*MATERIAL PROVIDED*

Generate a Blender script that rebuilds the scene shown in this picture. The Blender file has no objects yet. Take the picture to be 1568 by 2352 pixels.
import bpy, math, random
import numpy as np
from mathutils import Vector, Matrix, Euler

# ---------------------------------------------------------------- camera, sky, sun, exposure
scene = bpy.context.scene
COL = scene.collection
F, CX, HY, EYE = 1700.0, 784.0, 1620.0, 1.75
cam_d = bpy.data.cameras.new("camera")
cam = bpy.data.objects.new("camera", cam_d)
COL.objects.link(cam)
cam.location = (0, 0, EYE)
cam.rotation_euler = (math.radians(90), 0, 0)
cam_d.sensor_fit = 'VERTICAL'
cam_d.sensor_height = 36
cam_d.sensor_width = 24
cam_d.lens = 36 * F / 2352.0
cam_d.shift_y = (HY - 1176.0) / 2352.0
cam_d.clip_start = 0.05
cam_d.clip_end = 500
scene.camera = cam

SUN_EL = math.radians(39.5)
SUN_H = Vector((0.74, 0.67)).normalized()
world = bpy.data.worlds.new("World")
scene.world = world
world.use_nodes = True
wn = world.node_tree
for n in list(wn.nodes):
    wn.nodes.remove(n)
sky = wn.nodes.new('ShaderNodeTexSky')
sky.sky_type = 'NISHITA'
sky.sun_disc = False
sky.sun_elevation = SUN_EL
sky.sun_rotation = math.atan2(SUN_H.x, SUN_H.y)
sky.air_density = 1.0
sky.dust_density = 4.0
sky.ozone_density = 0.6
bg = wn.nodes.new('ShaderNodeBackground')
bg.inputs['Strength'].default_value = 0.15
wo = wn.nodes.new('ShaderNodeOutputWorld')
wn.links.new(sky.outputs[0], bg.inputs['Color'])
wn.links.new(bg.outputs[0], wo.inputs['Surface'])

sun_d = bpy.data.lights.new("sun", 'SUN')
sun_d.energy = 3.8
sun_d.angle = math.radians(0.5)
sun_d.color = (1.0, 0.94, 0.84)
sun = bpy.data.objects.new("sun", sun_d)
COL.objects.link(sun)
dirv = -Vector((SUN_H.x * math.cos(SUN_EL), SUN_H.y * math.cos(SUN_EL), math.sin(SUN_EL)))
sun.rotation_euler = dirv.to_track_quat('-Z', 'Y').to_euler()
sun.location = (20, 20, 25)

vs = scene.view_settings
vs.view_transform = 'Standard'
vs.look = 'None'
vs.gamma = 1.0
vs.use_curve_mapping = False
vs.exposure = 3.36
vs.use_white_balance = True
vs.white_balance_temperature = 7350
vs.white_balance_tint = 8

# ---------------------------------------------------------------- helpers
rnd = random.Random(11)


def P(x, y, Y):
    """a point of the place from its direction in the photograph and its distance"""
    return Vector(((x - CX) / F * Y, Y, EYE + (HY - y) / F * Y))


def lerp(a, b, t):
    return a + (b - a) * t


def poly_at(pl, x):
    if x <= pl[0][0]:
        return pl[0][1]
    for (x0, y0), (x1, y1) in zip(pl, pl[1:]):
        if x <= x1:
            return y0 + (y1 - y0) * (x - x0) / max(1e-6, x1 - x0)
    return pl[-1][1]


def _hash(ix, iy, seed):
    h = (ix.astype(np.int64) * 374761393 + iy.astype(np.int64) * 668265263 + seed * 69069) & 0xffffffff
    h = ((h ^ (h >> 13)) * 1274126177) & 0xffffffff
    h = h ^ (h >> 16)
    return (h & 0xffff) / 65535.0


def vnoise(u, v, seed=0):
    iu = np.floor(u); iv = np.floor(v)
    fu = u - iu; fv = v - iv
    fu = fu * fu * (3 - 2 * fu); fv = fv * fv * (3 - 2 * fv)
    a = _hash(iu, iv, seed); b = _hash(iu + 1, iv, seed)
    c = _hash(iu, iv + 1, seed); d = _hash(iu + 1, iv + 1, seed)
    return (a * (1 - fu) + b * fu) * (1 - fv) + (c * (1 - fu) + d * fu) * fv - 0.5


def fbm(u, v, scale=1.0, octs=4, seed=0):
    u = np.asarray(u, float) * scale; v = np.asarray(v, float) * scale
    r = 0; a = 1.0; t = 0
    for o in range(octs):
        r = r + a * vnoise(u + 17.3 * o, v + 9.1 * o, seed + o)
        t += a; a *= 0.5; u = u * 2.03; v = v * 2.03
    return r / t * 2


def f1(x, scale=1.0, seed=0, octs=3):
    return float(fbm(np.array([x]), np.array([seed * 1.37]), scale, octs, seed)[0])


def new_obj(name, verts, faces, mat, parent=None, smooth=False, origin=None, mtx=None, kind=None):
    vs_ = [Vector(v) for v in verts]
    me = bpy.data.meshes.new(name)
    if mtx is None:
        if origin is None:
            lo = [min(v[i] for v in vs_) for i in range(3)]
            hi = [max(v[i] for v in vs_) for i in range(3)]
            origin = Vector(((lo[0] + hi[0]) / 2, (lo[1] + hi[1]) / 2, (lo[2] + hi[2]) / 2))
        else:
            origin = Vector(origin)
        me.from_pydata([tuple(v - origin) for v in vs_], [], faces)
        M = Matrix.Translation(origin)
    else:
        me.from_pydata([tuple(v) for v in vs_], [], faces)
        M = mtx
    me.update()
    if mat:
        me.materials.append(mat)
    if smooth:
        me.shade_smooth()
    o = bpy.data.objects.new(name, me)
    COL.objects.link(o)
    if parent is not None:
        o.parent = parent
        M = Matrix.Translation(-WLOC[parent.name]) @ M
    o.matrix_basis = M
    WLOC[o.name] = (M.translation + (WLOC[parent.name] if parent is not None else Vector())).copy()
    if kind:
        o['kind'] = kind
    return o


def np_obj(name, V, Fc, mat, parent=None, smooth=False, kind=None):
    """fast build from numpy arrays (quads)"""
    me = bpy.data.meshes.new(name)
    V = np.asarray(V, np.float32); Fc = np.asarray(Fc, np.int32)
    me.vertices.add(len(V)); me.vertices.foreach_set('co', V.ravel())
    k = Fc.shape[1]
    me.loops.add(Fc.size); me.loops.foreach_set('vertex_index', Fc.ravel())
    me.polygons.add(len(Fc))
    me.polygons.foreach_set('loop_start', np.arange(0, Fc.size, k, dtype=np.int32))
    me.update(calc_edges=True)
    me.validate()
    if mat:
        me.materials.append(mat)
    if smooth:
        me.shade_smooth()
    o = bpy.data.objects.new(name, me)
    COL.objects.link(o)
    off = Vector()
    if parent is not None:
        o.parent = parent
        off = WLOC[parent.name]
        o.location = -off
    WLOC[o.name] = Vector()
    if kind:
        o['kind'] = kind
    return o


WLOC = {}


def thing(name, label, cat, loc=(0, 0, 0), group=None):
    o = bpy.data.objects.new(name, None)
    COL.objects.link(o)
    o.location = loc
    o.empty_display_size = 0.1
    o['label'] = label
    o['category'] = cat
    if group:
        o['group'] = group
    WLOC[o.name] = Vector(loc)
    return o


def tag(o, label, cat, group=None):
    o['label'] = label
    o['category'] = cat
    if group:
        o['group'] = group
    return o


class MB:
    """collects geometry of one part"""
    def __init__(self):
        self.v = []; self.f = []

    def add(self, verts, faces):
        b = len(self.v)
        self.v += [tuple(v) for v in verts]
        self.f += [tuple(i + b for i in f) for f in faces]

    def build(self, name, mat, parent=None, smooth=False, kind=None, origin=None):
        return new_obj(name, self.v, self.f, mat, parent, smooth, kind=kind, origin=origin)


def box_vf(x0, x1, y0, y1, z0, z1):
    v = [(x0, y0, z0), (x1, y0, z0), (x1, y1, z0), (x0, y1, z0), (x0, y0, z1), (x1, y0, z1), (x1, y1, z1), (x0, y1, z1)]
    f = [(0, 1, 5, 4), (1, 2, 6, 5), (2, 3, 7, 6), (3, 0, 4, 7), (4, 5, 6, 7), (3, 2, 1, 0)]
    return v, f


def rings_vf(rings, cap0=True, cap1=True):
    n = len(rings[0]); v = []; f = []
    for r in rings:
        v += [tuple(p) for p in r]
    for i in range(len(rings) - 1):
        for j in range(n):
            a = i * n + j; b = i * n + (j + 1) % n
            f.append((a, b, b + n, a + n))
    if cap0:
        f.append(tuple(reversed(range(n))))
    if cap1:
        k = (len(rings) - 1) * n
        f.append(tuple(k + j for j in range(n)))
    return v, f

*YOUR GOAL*
Repeat, word for word, the lines from the opening of the material through the line containing "from mathutils import Vector, Matrix, Euler".

*ANSWER TO THIS PROBLEM*
Generate a Blender script that rebuilds the scene shown in this picture. The Blender file has no objects yet. Take the picture to be 1568 by 2352 pixels.
import bpy, math, random
import numpy as np
from mathutils import Vector, Matrix, Euler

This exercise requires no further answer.